APPEAL from an order of the circuit court for Milwaukee County: DANIEL L. KONKOL, Judge.[1] Affirmed.
FINE, J.
¶ 1 Brian E. Davis appeals, pro se, an order of the circuit court dismissing his appeal from the dismissal without prejudice by the Municipal Court for the City of Milwaukee of the City’s forfeiture action against him. The circuit court dismissed Davis’s appeal because in its view it did not have jurisdiction over Davis’s appeal.[2] We affirm.
¶ 2 The City’s municipal-court action against Davis sought sanctions based on Davis’s alleged failure to comply with an order issued by the City’s Department of Neighborhood Services, directing him and others to correct alleged violations of the City’s Code of Ordinances in connection with property in the City of Milwaukee. Davis answered the City’s complaint, denied “any and all allegations” in that complaint, asserted various affirmative defenses, and counterclaimed seeking compensatory and punitive damages, alleging various purported due-process and civil-rights violations. Following the Municipal Court’s dismissal of the City’s action, Davis filed a notice of appeal to the circuit court, checking the form’s box that indicated he was seeking a “new trial, with a six person jury” in the circuit court. (Bolding omitted.)

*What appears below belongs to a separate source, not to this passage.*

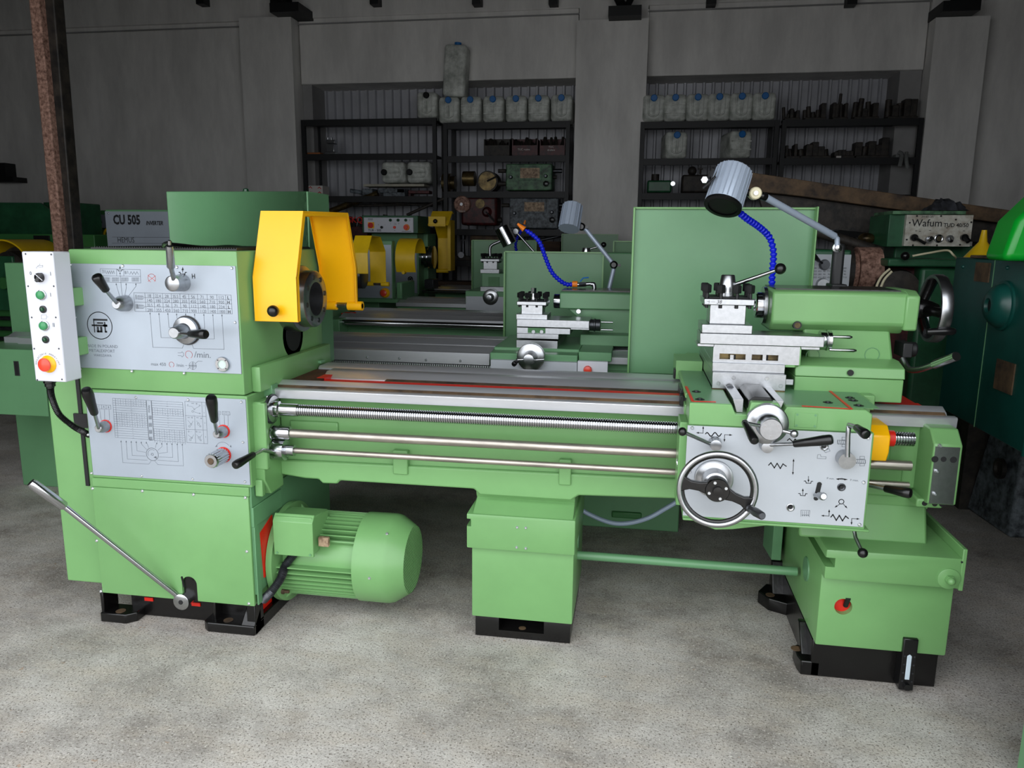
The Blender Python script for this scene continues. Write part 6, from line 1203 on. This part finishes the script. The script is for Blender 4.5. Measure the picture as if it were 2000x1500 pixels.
# green can on the teal machine
gx_=P(1945,485,2.92).x+.118
def gcan():
    z=zt_1; o=ob('canister',MB().prism([(gx_-.085,z),(gx_+.14,z),(gx_+.14,z+.20),(gx_+.12,z+.24),(gx_+.03,z+.24),(gx_-.055,z+.14)],'y',2.93,3.10),GCAN,None,bev=.025,seg=4,label='bright green plastic canister with pale label at the right edge',cat='canister')
    ob('label',MB().box(gx_-.01,gx_+.12,2.926,2.9305,z+.03,z+.17),LABEL,o); ob('cap',MB().cyl((gx_+.08,3.01,z+.24),(gx_+.08,3.01,z+.27),.028,n=18),GCAN,o); return o
gcan()
a=P(1920,498,3.45); ob('cloth',MB().box(a.x-.03,a.x+.13,3.3,3.5,zt_1,zt_1+.012),RUSTB,None,bev=.004,label='brown folded cloth beside the green canister',cat='cloth'); 
c=P(1918,488,4.3); ob('yellow_funnel',MB().rev((c.x,4.3,1.30),(0,0,1),[(0,.09),(.09,.02),(.15,.012)],24),YELF,None,label='yellow funnel peeking out behind the teal machine',cat='funnel')
ob('crate_stand',MB().box(c.x-.02,c.x+.12,4.15,4.32,0,1.30),GRIME,None,label='dark grimy stand behind the teal machine, under a yellow funnel',cat='stand')
# brown beam
Yb_=5.2
def bq(pts): return [xz(px,py,Yb_) for px,py in pts]
bm_=ob('steel_beam',MB().prism(bq([(1462,336),(1780,383),(1990,413),(1990,440),(1760,410),(1563,383),(1462,372)]),'y',Yb_,Yb_+.35),RUSTB,None,bev=.004,label='long brown steel beam sloping down to the right behind the lathes',cat='beam')
ob('beam_web',MB().prism(bq([(1485,376),(1563,384),(1760,411),(1990,441),(1990,478),(1727,457),(1580,442),(1500,432)]),'y',Yb_+.08,Yb_+.14),GRIME,bm_)
ob('beam_rest',MB().box(P(1530,470,Yb_).x,P(1560,470,Yb_).x,Yb_+.09,Yb_+.3,0,P(1540,425,Yb_).z),GRIME,bm_); ob('beam_rest',MB().box(P(1940,470,Yb_).x,P(1975,470,Yb_).x,Yb_+.09,Yb_+.3,0,P(1950,460,Yb_).z),GRIME,bm_)
# ---------------- shelves ----------------
YS=8.9; DS=.42
def zsh(py,px=850): return P(px,py,YS).z
units=[((586,852),(232,300,383,462),'first tall black steel shelf unit from the left pillar'),((858,1112),(238,304,374,448,510),'tall black steel shelf unit left of the centre pillar'),((1249,1518),(236,309,377,450),'tall black steel shelf unit right of the centre pillar'),((1524,1798),(232,308,380,450),'tall black steel shelf unit against the right pillar')]
SH=[]
for (xa_,xb_),lv,lab in units:
    x0=P(xa_+8,300,YS).x if xa_<1200 else P(xa_,300,YS).x; x1=P(xb_,300,YS).x
    if xa_==586: x0=P(590,300,YS).x
    zs_=[zsh(y,(xa_+xb_)/2) for y in lv]; u=thing('shelf_unit',lab,'shelf',((x0+x1)/2,YS+DS/2,0),'black shelf units along the back wall')
    for (x,y) in ((x0,YS),(x1-.045,YS),(x0,YS+DS),(x1-.045,YS+DS)): ob('post',MB().box(x,x+.045,y,y+.045,0,zs_[0]),MBLK,u)
    for z in zs_: 
        sh=ob('shelf_board',MB().box(x0+.046,x1-.046,YS+.046,YS+DS,z-.03,z-.004),MBLK,u); ob('shelf_rail',MB().box(x0+.046,x1-.046,YS+.002,YS+.045,z-.07,z-.0),MBLK,u)
    SH.append((x0,x1,zs_))
# jerry cans lying on their back, top face to the viewer
def can(kind,capm,w=.244,h=.29,d=.38):
    def mk(nm,mb,m,par=None,bev=0,seg=2):
        me=bpy.data.meshes.new(nm); me.from_pydata(mb.v,[],mb.f); me.polygons.foreach_set('use_smooth',mb.sm); me.materials.append(m)
        bm=bmesh.new(); bm.from_mesh(me); bmesh.ops.recalc_face_normals(bm,faces=bm.faces)
        if bev: bmesh.ops.bevel(bm,geom=list(bm.edges),offset=bev,segments=4,profile=.5,affect='EDGES')
        bm.to_mesh(me); bm.free(); me.polygons.foreach_set('use_smooth',[True]*len(me.polygons)) if bev else None
        o=bpy.data.objects.new(nm,me); 
        if par: o.parent=par
        return o
    b=mk('canister',MB().box(-w/2,w/2,0,d,0,h),CAN,bev=.045); out=[b]
    if kind=='A':
        m=MB(); U=[(-.055,h*.86),(-.055,h*.35),(-.035,h*.24),(0,h*.2),(.035,h*.24),(.055,h*.35),(.055,h*.86)]
        m.tube(smooth([(x,-.003,z) for x,z in U],4),.010,8); out.append(mk('moulded_ridge',m,CAN,b))
        out.append(mk('handle',MB().box(-.010,.010,-.03,.004,h*.22,h*.66),CAN,b))
    else:
        m=MB(); 
        for z in (h*.62,h*.32): m.box(-w*.44,w*.44,-.014,.004,z-.007,z+.007)
        out.append(mk('moulded_ridge',m,CAN,b)); out.append(mk('handle',MB().box(-.010,.010,-.018,.002,h*.26,h*.68).box(-.035,.035,-.016,.002,h*.66,h*.71).box(-.035,.035,-.016,.002,h*.22,h*.27),CAN,b))
    out.append(mk('cap',MB().rev((0,.01,h-.04),(0,-1,0),[(0,.036),(.03,.036),(.034,.03)],20),capm,b))
    return out
def put(tmpl,loc,label,group,rot=None,first=[0]):
    r=tmpl[0].copy(); S.collection.objects.link(r); r.location=loc; OFF[r.name]=Vector(loc)
    if rot: r.rotation_euler=rot
    r['label']=label; r['category']='canister'; r['group']=group
    for ch in tmpl[1:]:
        c=ch.copy(); c.parent=r; S.collection.objects.link(c)
    return r
CA=can('A',CAPB); CB_=can('B',CAPB); CK=can('A',BLK)
zA1=SH[1][2][0]+.001; Yc_=YS+.02
G1='white plastic canisters on top of the left shelves'
row=[(832,CK,'cloudy canister with black cap at the left end of the top row'),(875,CA,'white canister with blue cap, first right of the black capped one, under the tall can'),(918,CB_,'white canister, third from the left in the row left of the centre pillar'),(962,CB_,'white canister, fourth from the left in the row left of the centre pillar'),(1007,CB_,'white canister, fifth from the left in the row left of the centre pillar'),(1051,CB_,'white canister, third from the right end, beside the last two canisters left of the pillar'),(1096,CA,'white canister touching the left side of the centre pillar')]
row[5]=(1051,CB_,'white canister, next to last before the left side of the centre pillar')
for px,t_,lab in row: put(t_,(P(px,205,YS).x,Yc_,SH[0][2][0]+.001 if px<850 else zA1),lab,G1)
G2='white plastic canisters on top of the right shelves'
zz3=SH[2][2][0]+.001
for i,(px,t_) in enumerate(((1277,CA),(1319,CB_),(1363,CA),(1405,CA),(1449,CA),(1494,CA))):
    lab=['white canister touching the right side of the centre pillar','white canister with cross ribs, second right of the centre pillar on the top shelf','white canister, third right of the centre pillar on the top shelf','white canister, fourth right of the centre pillar on the top shelf','white canister, next to last in the top row right of the centre pillar','white canister at the right end of the top row'][i]
    put(t_,(P(px,205,YS).x,Yc_,zz3),lab,G2)
G3='white plastic canisters on the second right shelf'
put(CA,(P(1322,275,YS).x,Yc_,SH[2][2][1]+.001),'white canister with long grip alone on the second shelf, nearer the centre pillar',G3,(0,0,.12)); put(CB_,(P(1449,275,YS).x,Yc_,SH[2][2][1]+.001),'white canister with dark blue cap and red label patch on the second shelf',G3,(0,0,.22))
G4='canisters lying sideways on the left shelf'
for px,lab in ((766,'sideways white canister with black cap, left one of two on a plank'),(816,'sideways white canister with black cap, right one of two on a plank')):
    r=put(CK,(P(px,330,YS).x-.145,Yc_,P(px,330,YS).z-.0),lab,G4,(0,-PI/2,0)); r.location.x=P(px,330,YS).x+.145; r.location.z=P(px,329,YS).z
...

¶ 3 A circuit court has appellate jurisdiction over municipal-court determinations that are made after a “trial,”see WIS. STAT. §§ 800.14(4), or of a dismissal short of a “trial,” see §§ 800.14(5).City of Pewaukee v. Carter, 2004 WI 136, ¶¶11-12, 276 Wis. 2d 333, 339-340, 688 N.W.2d 449, 452-453. Assuming, without deciding, that Davis’s request for a “new trial” encompassed his desire to have the circuit court review the Municipal Court’s dismissal of the case and his counterclaims, and viewing the circuit court’s written order of dismissal of Davis’s appeal as its concurrent affirmance of the Municipal Court, we affirm because, as the circuit court recognized, municipal courts in Wisconsin do not have jurisdiction to decide the due-process, civil-rights issues Davis sought to litigate in the Municipal Court via
his counterclaims.
¶ 4 Municipal courts are creatures of article VII, section 14 of the Wisconsin Constitution, which provides:
The legislature by law may authorize each city, village and town to establish a municipal court. All municipal courts shall have uniform jurisdiction limited to actions and proceedings arising under ordinances of the municipality in which established. Judges of municipal courts may receive such compensation as provided by the municipality in which established, but may not receive fees of office.
(Emphasis added.) Thus, municipal-court jurisdiction is limited to the resolution of alleged violation of municipal ordinances see WIS. STAT. ch. 800, including ancillary issues pertinent to the municipal courts’ exercise of that jurisdiction, see City of Milwaukee v. Wroten, 160 Wis. 2d 207, 222, 466 N.W.2d 861, 866 (1991) (“We conclude that, once a court, including a municipal court, appropriately invokes its jurisdiction, it has the power to exercise all of its constitutional powers within the framework of that conferred jurisdiction.”).
¶ 5 As the circuit court told Davis at the hearing on Davis’s attempt to litigate his due-process and civil-rights issues via his appeal from the Municipal Court, Davis is not without a remedy for the City’s alleged wrongs: “Certainly if the defendant [Davis] was wronged, he does have civil remedies and he certainly can bring an action suing the City either in Federal or State Court, but it can’t be done in Municipal Court.” We agree.
By the Court. — Order affirmed.
This opinion will not be published. See WIS. STAT. RULE 809.23(1)(b)4.